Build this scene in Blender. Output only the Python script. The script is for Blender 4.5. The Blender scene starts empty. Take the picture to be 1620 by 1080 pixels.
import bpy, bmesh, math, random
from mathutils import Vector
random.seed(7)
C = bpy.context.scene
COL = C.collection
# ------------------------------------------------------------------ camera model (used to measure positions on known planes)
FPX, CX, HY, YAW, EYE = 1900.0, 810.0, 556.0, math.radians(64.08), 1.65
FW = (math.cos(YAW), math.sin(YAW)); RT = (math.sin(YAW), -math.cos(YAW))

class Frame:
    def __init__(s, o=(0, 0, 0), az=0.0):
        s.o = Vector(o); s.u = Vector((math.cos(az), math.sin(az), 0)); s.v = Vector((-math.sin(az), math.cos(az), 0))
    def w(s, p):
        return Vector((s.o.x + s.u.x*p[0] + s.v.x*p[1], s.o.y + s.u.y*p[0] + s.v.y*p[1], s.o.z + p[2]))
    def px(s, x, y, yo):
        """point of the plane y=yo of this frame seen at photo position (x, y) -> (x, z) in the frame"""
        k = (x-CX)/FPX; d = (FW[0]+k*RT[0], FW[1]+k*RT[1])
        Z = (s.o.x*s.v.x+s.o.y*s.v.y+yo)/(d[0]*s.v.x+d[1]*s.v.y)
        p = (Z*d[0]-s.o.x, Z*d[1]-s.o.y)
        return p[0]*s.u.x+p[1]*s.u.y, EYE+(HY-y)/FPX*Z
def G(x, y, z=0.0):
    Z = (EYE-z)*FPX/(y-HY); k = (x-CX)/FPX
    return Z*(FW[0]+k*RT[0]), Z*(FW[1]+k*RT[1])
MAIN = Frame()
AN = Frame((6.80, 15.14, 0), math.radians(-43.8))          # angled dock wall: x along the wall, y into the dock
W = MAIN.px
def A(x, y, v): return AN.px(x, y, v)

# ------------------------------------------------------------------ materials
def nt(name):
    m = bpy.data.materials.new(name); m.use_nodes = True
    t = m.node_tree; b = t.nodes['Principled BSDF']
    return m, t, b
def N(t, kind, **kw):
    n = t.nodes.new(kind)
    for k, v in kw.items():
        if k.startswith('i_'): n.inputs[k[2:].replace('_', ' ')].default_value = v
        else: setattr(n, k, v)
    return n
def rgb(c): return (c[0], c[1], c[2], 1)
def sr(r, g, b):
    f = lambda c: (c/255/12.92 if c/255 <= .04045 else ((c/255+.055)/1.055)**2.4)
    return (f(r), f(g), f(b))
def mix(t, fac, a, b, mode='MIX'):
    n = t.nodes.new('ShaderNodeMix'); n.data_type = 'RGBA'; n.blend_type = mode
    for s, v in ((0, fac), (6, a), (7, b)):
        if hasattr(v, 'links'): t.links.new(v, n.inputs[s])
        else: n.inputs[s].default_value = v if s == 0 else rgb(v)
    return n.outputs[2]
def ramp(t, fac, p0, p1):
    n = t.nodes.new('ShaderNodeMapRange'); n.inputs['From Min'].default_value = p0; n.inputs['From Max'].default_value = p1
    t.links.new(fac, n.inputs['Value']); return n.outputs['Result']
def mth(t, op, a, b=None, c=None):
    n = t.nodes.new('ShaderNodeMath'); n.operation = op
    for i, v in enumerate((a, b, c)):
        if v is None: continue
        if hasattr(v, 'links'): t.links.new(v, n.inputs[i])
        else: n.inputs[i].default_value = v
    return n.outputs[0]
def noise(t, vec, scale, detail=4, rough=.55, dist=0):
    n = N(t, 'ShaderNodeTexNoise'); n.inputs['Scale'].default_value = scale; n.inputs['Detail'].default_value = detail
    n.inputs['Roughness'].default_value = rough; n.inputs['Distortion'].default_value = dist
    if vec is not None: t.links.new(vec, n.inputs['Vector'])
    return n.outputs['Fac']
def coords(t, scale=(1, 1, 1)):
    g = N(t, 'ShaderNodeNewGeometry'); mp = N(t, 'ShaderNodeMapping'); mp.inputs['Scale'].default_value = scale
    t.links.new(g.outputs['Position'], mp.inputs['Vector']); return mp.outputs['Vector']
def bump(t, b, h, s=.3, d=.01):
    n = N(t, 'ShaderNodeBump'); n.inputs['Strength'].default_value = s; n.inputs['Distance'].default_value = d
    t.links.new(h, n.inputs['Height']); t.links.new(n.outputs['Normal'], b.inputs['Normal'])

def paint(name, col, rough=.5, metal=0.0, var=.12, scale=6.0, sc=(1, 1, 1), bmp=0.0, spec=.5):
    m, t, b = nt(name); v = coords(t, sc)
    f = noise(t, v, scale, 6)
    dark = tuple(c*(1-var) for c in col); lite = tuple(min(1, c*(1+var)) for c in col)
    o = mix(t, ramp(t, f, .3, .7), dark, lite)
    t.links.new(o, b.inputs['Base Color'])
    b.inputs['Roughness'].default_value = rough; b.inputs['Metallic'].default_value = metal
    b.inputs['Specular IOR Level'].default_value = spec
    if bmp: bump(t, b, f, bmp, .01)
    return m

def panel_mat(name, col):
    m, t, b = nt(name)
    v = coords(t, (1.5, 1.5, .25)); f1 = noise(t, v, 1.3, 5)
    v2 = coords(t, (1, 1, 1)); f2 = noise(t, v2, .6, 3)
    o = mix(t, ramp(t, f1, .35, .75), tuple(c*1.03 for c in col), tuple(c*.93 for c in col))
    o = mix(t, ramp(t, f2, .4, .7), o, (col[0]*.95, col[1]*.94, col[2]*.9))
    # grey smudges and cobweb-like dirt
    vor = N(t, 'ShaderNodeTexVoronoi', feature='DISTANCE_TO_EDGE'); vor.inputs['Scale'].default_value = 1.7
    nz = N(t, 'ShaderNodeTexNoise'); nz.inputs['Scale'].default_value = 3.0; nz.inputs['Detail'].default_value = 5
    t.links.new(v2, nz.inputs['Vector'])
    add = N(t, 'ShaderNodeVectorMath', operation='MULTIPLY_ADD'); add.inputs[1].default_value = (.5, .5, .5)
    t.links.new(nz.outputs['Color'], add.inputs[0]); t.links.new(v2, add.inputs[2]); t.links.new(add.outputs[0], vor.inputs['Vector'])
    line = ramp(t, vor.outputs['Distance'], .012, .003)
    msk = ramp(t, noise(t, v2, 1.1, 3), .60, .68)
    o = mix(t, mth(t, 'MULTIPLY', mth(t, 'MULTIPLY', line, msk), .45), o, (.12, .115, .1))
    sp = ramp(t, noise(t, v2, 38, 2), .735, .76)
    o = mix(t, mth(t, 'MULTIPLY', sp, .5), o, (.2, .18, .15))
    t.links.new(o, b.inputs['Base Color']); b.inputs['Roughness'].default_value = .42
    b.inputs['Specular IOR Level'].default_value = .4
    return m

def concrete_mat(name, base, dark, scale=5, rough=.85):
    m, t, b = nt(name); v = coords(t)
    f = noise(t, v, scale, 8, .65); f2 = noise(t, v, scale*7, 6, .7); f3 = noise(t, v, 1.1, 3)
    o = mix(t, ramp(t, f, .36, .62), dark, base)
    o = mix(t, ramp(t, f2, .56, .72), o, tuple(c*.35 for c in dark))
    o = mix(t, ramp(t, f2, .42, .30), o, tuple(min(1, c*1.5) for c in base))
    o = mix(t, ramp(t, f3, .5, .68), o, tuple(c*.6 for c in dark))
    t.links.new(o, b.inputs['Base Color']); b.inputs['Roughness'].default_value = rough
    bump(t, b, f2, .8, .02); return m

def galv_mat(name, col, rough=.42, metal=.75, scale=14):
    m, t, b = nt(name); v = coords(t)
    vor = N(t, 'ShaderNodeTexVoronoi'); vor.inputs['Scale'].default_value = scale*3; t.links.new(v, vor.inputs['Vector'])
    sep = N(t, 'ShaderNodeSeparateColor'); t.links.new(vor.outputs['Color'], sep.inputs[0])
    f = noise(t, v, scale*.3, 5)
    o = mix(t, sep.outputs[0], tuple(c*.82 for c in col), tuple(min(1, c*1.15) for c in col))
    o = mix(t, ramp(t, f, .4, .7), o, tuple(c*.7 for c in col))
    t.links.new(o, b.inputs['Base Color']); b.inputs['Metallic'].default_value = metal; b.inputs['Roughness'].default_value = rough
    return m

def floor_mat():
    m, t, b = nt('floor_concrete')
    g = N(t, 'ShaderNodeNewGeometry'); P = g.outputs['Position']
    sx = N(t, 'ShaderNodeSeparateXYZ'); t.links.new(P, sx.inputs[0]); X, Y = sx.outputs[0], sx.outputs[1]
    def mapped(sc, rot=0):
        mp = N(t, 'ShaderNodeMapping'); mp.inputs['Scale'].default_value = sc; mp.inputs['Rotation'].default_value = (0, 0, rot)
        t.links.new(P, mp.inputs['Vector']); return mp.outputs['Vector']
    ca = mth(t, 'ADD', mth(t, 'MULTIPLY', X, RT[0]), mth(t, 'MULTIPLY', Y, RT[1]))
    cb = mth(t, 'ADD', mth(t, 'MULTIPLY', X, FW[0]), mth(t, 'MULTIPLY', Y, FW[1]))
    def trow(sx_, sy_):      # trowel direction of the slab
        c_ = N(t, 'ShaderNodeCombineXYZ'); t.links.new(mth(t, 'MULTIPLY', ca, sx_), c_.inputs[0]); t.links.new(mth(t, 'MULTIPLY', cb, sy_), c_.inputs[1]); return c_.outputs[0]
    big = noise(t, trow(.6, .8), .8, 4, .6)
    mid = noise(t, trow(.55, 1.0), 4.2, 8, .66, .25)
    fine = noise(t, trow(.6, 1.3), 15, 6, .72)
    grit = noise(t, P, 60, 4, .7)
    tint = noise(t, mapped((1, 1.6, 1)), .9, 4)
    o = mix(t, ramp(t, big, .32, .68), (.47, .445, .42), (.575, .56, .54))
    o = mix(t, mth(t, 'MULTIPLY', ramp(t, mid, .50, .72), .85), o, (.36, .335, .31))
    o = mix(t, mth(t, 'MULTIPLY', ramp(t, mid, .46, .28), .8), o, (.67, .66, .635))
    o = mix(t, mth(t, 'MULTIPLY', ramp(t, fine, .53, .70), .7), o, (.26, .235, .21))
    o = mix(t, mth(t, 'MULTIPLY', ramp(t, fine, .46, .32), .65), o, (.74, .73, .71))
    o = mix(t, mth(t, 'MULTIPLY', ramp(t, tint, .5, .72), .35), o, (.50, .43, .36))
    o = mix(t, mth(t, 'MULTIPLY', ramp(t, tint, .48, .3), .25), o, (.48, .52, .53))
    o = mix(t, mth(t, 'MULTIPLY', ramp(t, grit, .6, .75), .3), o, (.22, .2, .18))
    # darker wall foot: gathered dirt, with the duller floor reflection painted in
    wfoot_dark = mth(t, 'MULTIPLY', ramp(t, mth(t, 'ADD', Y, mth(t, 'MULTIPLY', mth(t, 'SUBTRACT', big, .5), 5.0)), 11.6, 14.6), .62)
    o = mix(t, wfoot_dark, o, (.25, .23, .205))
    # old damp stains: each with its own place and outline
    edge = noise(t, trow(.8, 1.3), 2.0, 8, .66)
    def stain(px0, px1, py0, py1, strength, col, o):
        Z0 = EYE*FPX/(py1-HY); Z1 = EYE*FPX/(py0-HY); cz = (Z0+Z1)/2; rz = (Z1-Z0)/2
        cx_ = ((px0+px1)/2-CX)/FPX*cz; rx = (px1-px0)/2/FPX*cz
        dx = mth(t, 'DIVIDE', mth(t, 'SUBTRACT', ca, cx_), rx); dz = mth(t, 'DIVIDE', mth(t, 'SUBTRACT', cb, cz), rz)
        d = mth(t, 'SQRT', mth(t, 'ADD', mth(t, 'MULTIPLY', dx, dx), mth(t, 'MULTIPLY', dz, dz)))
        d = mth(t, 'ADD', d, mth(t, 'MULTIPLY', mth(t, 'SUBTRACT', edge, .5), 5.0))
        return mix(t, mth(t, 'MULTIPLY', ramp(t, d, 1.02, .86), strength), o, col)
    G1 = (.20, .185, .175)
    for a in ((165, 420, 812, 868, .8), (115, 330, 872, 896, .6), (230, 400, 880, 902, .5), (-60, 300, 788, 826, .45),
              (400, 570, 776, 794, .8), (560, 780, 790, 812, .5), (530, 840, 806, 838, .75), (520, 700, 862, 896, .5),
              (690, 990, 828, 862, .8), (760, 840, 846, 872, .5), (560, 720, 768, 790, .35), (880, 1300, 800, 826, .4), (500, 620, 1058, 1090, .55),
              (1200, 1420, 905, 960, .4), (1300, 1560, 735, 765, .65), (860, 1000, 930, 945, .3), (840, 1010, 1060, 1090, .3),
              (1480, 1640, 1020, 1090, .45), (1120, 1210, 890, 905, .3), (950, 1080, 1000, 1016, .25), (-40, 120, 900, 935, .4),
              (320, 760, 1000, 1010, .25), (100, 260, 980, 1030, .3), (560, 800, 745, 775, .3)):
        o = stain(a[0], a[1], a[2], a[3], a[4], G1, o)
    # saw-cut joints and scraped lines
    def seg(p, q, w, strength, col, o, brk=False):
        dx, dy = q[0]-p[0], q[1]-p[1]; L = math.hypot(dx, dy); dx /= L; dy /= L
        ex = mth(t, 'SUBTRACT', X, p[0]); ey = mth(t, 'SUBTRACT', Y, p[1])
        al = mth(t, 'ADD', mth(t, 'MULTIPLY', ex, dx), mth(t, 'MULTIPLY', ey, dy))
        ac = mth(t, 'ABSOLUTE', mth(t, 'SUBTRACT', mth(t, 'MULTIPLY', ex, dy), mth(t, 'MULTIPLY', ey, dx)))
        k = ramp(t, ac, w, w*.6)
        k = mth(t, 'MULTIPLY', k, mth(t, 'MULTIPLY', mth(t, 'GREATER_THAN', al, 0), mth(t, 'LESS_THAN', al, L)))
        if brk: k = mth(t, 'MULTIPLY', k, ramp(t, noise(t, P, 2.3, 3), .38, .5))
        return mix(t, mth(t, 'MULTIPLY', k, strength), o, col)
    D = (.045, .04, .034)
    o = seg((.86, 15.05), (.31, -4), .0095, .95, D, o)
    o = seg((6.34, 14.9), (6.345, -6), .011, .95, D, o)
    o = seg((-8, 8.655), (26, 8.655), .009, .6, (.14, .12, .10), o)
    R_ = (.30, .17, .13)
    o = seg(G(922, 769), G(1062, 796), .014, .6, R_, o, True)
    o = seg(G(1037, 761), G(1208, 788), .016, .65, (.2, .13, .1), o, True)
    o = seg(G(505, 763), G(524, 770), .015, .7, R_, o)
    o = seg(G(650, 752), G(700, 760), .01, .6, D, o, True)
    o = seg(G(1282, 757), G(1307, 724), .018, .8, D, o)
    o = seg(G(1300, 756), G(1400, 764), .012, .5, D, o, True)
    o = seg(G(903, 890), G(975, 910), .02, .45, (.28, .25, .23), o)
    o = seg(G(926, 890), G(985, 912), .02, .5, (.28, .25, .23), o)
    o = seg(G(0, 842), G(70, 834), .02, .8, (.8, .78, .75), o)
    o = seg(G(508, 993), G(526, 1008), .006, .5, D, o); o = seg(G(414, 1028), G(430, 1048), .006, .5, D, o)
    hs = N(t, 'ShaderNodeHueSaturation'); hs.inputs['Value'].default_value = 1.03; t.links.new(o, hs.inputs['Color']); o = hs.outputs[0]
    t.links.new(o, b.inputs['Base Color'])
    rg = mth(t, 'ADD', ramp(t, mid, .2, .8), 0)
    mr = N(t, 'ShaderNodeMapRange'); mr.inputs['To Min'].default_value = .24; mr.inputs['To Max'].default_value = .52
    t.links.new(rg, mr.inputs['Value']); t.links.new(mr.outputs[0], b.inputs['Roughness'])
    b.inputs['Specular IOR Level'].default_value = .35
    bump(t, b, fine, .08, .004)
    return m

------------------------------

Written instruction:
Scan the lines above for "scene", then copy every one that has it.

Exercise solution:
Build this scene in Blender. Output only the Python script. The script is for Blender 4.5. The Blender scene starts empty. Take the picture to be 1620 by 1080 pixels.
C = bpy.context.scene